AIM - Copy every entry precisely.

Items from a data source
╭──
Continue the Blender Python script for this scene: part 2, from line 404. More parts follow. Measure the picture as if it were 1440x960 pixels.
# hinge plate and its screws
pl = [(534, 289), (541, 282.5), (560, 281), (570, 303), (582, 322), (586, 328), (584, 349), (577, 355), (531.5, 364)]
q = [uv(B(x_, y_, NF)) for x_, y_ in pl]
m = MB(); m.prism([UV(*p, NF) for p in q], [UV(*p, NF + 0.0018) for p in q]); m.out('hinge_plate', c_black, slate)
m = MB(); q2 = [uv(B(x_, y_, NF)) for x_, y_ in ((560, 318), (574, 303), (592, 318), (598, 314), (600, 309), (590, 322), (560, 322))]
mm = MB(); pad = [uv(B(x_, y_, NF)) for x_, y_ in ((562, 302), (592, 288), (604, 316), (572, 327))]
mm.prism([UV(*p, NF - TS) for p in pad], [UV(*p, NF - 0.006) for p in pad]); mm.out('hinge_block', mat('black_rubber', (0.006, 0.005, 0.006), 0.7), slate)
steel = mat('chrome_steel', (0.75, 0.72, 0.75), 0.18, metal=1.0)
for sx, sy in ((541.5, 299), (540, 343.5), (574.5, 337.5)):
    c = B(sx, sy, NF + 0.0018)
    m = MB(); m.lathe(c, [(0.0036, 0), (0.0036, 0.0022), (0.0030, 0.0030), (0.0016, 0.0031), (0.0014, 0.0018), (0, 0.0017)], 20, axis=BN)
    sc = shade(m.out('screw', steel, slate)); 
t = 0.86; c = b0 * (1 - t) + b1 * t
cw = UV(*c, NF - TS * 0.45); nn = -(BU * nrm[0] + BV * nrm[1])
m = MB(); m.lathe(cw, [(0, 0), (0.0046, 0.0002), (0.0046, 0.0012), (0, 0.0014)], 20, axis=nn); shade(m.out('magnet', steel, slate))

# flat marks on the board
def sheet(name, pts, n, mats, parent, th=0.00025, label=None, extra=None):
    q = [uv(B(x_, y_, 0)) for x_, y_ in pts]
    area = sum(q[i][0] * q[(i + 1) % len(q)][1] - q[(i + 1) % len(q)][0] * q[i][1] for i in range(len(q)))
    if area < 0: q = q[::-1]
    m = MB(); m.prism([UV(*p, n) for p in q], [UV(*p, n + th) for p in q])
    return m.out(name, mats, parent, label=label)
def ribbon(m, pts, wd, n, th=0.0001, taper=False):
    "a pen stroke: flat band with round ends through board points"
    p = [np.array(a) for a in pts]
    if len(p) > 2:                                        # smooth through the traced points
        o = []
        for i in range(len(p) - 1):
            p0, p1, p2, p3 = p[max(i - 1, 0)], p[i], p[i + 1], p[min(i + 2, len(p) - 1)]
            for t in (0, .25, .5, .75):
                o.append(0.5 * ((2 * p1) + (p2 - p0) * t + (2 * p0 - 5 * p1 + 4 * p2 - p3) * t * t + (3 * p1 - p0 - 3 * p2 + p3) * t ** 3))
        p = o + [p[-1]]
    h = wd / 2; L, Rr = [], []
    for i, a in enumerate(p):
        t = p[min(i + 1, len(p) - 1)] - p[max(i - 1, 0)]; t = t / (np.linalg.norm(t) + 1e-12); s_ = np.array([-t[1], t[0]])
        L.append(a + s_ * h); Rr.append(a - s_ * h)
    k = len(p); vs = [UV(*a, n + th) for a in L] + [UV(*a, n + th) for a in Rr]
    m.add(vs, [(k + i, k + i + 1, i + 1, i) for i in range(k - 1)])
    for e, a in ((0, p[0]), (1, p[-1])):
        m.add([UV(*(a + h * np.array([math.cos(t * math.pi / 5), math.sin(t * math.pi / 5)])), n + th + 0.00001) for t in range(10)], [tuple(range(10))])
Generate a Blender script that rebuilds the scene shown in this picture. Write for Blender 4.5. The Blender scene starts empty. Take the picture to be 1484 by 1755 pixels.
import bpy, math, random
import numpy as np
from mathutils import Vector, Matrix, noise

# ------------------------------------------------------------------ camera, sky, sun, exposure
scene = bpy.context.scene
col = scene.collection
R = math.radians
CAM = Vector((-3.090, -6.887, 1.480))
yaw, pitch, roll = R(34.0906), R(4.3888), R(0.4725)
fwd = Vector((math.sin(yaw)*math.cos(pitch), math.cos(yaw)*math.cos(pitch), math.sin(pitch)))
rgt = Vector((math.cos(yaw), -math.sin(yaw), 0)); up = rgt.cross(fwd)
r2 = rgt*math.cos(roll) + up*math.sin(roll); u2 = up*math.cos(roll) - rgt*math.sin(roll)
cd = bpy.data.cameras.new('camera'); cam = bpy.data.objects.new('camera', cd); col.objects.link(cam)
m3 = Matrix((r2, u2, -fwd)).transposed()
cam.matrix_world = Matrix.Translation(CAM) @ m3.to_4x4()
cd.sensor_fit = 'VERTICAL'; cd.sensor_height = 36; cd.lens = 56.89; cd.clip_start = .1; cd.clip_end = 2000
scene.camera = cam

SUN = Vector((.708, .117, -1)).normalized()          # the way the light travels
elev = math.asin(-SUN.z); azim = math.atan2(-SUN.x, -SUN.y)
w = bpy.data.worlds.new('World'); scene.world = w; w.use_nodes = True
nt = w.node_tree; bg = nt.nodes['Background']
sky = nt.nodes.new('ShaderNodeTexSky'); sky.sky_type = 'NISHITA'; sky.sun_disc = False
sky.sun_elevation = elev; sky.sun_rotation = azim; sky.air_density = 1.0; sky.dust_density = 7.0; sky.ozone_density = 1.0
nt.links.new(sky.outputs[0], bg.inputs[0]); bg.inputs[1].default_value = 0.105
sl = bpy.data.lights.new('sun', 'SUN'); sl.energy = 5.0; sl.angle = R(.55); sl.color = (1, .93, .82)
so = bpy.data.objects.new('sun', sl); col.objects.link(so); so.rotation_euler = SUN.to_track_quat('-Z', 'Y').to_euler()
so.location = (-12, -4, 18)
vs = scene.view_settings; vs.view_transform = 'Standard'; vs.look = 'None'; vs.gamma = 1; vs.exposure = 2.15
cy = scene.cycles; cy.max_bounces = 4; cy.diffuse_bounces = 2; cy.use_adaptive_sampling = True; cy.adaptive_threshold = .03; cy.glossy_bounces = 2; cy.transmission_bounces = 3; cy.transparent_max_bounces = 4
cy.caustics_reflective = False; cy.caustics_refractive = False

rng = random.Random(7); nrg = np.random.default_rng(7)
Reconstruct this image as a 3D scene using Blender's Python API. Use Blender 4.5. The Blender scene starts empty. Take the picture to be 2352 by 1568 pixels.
╰──
EXERCISE OUTPUT -
Continue the Blender Python script for this scene: part 2, from line 404. More parts follow. Measure the picture as if it were 1440x960 pixels.
# hinge plate and its screws
pl = [(534, 289), (541, 282.5), (560, 281), (570, 303), (582, 322), (586, 328), (584, 349), (577, 355), (531.5, 364)]
q = [uv(B(x_, y_, NF)) for x_, y_ in pl]
m = MB(); m.prism([UV(*p, NF) for p in q], [UV(*p, NF + 0.0018) for p in q]); m.out('hinge_plate', c_black, slate)
m = MB(); q2 = [uv(B(x_, y_, NF)) for x_, y_ in ((560, 318), (574, 303), (592, 318), (598, 314), (600, 309), (590, 322), (560, 322))]
mm = MB(); pad = [uv(B(x_, y_, NF)) for x_, y_ in ((562, 302), (592, 288), (604, 316), (572, 327))]
mm.prism([UV(*p, NF - TS) for p in pad], [UV(*p, NF - 0.006) for p in pad]); mm.out('hinge_block', mat('black_rubber', (0.006, 0.005, 0.006), 0.7), slate)
steel = mat('chrome_steel', (0.75, 0.72, 0.75), 0.18, metal=1.0)
for sx, sy in ((541.5, 299), (540, 343.5), (574.5, 337.5)):
    c = B(sx, sy, NF + 0.0018)
    m = MB(); m.lathe(c, [(0.0036, 0), (0.0036, 0.0022), (0.0030, 0.0030), (0.0016, 0.0031), (0.0014, 0.0018), (0, 0.0017)], 20, axis=BN)
    sc = shade(m.out('screw', steel, slate)); 
t = 0.86; c = b0 * (1 - t) + b1 * t
cw = UV(*c, NF - TS * 0.45); nn = -(BU * nrm[0] + BV * nrm[1])
m = MB(); m.lathe(cw, [(0, 0), (0.0046, 0.0002), (0.0046, 0.0012), (0, 0.0014)], 20, axis=nn); shade(m.out('magnet', steel, slate))

# flat marks on the board
def sheet(name, pts, n, mats, parent, th=0.00025, label=None, extra=None):
    q = [uv(B(x_, y_, 0)) for x_, y_ in pts]
    area = sum(q[i][0] * q[(i + 1) % len(q)][1] - q[(i + 1) % len(q)][0] * q[i][1] for i in range(len(q)))
    if area < 0: q = q[::-1]
    m = MB(); m.prism([UV(*p, n) for p in q], [UV(*p, n + th) for p in q])
    return m.out(name, mats, parent, label=label)
def ribbon(m, pts, wd, n, th=0.0001, taper=False):
    "a pen stroke: flat band with round ends through board points"
    p = [np.array(a) for a in pts]
    if len(p) > 2:                                        # smooth through the traced points
        o = []
        for i in range(len(p) - 1):
            p0, p1, p2, p3 = p[max(i - 1, 0)], p[i], p[i + 1], p[min(i + 2, len(p) - 1)]
            for t in (0, .25, .5, .75):
                o.append(0.5 * ((2 * p1) + (p2 - p0) * t + (2 * p0 - 5 * p1 + 4 * p2 - p3) * t * t + (3 * p1 - p0 - 3 * p2 + p3) * t ** 3))
        p = o + [p[-1]]
    h = wd / 2; L, Rr = [], []
    for i, a in enumerate(p):
        t = p[min(i + 1, len(p) - 1)] - p[max(i - 1, 0)]; t = t / (np.linalg.norm(t) + 1e-12); s_ = np.array([-t[1], t[0]])
        L.append(a + s_ * h); Rr.append(a - s_ * h)
    k = len(p); vs = [UV(*a, n + th) for a in L] + [UV(*a, n + th) for a in Rr]
    m.add(vs, [(k + i, k + i + 1, i + 1, i) for i in range(k - 1)])
    for e, a in ((0, p[0]), (1, p[-1])):
        m.add([UV(*(a + h * np.array([math.cos(t * math.pi / 5), math.sin(t * math.pi / 5)])), n + th + 0.00001) for t in range(10)], [tuple(range(10))])
Generate a Blender script that rebuilds the scene shown in this picture. Write for Blender 4.5. The Blender scene starts empty. Take the picture to be 1484 by 1755 pixels.
import bpy, math, random
import numpy as np
from mathutils import Vector, Matrix, noise

# ------------------------------------------------------------------ camera, sky, sun, exposure
scene = bpy.context.scene
col = scene.collection
R = math.radians
CAM = Vector((-3.090, -6.887, 1.480))
yaw, pitch, roll = R(34.0906), R(4.3888), R(0.4725)
fwd = Vector((math.sin(yaw)*math.cos(pitch), math.cos(yaw)*math.cos(pitch), math.sin(pitch)))
rgt = Vector((math.cos(yaw), -math.sin(yaw), 0)); up = rgt.cross(fwd)
r2 = rgt*math.cos(roll) + up*math.sin(roll); u2 = up*math.cos(roll) - rgt*math.sin(roll)
cd = bpy.data.cameras.new('camera'); cam = bpy.data.objects.new('camera', cd); col.objects.link(cam)
m3 = Matrix((r2, u2, -fwd)).transposed()
cam.matrix_world = Matrix.Translation(CAM) @ m3.to_4x4()
cd.sensor_fit = 'VERTICAL'; cd.sensor_height = 36; cd.lens = 56.89; cd.clip_start = .1; cd.clip_end = 2000
scene.camera = cam

SUN = Vector((.708, .117, -1)).normalized()          # the way the light travels
elev = math.asin(-SUN.z); azim = math.atan2(-SUN.x, -SUN.y)
w = bpy.data.worlds.new('World'); scene.world = w; w.use_nodes = True
nt = w.node_tree; bg = nt.nodes['Background']
sky = nt.nodes.new('ShaderNodeTexSky'); sky.sky_type = 'NISHITA'; sky.sun_disc = False
sky.sun_elevation = elev; sky.sun_rotation = azim; sky.air_density = 1.0; sky.dust_density = 7.0; sky.ozone_density = 1.0
nt.links.new(sky.outputs[0], bg.inputs[0]); bg.inputs[1].default_value = 0.105
sl = bpy.data.lights.new('sun', 'SUN'); sl.energy = 5.0; sl.angle = R(.55); sl.color = (1, .93, .82)
so = bpy.data.objects.new('sun', sl); col.objects.link(so); so.rotation_euler = SUN.to_track_quat('-Z', 'Y').to_euler()
so.location = (-12, -4, 18)
vs = scene.view_settings; vs.view_transform = 'Standard'; vs.look = 'None'; vs.gamma = 1; vs.exposure = 2.15
cy = scene.cycles; cy.max_bounces = 4; cy.diffuse_bounces = 2; cy.use_adaptive_sampling = True; cy.adaptive_threshold = .03; cy.glossy_bounces = 2; cy.transmission_bounces = 3; cy.transparent_max_bounces = 4
cy.caustics_reflective = False; cy.caustics_refractive = False

rng = random.Random(7); nrg = np.random.default_rng(7)
Reconstruct this image as a 3D scene using Blender's Python API. Use Blender 4.5. The Blender scene starts empty. Take the picture to be 2352 by 1568 pixels.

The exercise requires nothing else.